We had been in a daze when we crossed the Shenandoah River right before Harper’s Ferry but I had luckily snapped a few pictures: it was truly gorgeous and a perfect end to our adventure. Trips like this remind me that there are still places in the world, despite our hectic lives, that can take away our worries and even our pains. The Appalachian Trail truly pushes people to conquer themselves in whichever way each individual needs. You may need to accept that the path you walk is not always easy but is always worth it. You may need to discover that you are capable of far greater things than you ever imagined.
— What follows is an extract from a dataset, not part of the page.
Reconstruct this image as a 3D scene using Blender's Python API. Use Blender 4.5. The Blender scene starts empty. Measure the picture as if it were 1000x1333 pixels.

You may need to come to grips with the fact that you can’t control every aspect of a situation no matter how hard you try. I know I have encountered all of these things and more through hiking and those experiences constantly make me a better person.

Every hiking trip, like every day of our lives, brings something new and unexpected. New and unexpected is good, but there are a few universal things that always happen: there will always be uphill climbs, there will always be an incredible view from the tops of those climbs, and we will always conquer ourselves when we put our minds to it and push our limits.